◆ THE TASK:
Count the lines in the entries below that include the word "Blender". Give nothing but the number.

(Entries with scene source code)
-------------------------

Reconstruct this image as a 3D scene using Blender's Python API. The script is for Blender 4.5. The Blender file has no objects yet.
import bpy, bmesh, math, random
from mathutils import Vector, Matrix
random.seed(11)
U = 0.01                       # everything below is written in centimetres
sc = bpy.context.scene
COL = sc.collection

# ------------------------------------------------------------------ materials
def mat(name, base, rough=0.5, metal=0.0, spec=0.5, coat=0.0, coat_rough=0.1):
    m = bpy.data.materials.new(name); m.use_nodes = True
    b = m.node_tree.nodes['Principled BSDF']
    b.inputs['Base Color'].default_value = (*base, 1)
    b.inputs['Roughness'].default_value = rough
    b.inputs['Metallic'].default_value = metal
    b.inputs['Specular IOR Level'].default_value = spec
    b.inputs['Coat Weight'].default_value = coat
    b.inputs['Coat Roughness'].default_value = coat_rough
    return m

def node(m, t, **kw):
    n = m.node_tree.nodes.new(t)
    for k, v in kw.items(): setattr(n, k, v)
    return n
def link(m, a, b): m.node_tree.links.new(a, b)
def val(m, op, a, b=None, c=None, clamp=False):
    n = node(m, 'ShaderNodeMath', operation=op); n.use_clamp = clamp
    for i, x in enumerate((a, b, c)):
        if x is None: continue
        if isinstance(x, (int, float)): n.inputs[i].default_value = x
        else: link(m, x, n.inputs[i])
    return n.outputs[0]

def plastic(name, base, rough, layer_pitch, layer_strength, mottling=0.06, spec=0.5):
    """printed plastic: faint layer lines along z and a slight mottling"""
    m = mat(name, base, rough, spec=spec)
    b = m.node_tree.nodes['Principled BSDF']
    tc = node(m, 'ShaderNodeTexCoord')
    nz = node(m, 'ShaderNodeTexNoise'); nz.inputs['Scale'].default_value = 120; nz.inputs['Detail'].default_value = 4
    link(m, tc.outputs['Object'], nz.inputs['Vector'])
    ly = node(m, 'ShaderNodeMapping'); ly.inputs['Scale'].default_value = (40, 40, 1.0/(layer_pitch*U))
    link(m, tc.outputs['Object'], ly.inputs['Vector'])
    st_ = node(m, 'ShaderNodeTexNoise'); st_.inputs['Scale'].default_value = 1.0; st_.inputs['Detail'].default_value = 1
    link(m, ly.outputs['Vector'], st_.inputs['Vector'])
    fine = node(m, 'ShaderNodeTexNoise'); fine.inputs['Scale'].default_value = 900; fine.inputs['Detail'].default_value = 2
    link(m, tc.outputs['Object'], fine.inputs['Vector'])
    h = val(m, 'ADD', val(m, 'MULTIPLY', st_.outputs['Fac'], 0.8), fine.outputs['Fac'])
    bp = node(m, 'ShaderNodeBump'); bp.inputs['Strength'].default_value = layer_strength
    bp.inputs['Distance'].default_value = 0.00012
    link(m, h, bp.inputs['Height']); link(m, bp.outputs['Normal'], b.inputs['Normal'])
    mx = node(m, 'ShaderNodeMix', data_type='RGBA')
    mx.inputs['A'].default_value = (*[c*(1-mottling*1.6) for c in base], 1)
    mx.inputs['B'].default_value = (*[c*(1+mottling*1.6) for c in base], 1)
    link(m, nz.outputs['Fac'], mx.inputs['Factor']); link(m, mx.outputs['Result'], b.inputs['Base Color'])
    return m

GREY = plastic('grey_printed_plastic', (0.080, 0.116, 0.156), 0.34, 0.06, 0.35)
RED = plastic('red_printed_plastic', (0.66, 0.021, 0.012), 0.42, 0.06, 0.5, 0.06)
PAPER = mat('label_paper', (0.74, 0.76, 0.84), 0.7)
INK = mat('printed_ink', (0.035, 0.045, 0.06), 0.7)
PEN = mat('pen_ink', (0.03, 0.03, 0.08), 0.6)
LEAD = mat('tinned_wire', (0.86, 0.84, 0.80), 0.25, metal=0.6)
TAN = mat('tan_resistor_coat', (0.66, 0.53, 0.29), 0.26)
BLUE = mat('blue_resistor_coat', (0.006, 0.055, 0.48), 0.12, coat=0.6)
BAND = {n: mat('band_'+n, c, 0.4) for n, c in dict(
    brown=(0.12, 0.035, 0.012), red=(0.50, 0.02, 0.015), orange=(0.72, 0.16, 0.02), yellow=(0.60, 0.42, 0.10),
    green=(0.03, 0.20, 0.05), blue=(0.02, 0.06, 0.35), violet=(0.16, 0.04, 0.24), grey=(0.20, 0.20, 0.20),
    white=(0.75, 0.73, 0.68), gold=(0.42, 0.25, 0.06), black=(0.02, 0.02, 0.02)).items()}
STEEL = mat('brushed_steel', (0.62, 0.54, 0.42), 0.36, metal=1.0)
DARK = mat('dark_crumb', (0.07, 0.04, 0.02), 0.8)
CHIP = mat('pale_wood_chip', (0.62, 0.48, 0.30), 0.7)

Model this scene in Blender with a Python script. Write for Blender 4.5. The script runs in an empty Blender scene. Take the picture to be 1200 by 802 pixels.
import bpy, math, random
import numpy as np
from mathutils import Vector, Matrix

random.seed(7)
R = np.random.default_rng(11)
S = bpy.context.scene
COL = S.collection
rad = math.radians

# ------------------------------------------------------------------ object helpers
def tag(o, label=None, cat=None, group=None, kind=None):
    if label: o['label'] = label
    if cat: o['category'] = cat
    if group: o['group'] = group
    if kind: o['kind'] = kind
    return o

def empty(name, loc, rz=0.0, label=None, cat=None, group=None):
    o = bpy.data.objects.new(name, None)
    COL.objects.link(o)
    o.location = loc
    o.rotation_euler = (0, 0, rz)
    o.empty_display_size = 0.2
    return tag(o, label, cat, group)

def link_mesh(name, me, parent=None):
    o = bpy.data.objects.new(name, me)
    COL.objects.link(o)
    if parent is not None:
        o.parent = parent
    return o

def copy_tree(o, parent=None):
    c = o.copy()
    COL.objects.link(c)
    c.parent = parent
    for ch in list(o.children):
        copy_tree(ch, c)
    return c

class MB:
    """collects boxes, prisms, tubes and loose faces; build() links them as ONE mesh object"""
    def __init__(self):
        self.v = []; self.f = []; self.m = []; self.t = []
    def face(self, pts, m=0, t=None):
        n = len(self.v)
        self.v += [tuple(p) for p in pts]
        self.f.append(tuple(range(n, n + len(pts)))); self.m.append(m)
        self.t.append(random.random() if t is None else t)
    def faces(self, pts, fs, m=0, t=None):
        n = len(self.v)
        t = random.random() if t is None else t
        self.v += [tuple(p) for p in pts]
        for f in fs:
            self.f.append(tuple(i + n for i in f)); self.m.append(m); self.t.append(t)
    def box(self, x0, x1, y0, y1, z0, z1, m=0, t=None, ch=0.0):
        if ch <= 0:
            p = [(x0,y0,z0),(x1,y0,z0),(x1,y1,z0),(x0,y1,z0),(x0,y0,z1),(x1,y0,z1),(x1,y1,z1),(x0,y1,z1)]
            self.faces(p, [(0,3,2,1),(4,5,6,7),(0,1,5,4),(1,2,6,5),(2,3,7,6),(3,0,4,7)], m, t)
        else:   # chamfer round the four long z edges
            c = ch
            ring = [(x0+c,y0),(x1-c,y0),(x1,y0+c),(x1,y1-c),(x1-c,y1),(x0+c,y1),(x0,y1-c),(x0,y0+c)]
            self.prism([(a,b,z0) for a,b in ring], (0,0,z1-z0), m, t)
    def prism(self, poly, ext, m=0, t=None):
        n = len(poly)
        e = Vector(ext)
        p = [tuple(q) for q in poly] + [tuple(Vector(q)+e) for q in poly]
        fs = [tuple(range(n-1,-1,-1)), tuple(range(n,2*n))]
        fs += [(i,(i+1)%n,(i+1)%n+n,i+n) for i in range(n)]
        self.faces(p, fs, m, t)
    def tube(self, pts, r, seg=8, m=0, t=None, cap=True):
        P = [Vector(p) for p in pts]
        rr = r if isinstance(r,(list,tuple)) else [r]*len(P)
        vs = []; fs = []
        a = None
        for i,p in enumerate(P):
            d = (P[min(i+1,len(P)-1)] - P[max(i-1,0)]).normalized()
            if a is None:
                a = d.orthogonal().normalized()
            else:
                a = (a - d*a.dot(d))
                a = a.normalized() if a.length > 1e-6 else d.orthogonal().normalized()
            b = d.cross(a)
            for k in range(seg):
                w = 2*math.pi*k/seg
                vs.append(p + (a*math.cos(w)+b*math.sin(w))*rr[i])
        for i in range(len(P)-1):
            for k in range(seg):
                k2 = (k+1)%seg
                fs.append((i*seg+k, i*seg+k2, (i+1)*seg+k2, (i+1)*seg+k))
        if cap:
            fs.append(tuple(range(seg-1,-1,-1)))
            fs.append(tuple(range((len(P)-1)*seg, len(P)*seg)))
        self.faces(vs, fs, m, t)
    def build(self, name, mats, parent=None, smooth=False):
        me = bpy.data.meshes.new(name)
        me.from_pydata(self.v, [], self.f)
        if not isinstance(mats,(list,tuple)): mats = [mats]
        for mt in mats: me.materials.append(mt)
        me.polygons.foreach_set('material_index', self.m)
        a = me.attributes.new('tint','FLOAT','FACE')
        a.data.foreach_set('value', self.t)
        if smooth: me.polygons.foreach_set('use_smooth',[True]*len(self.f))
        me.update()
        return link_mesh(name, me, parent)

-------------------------

◆ SOLUTION FOR THIS PROBLEM:
2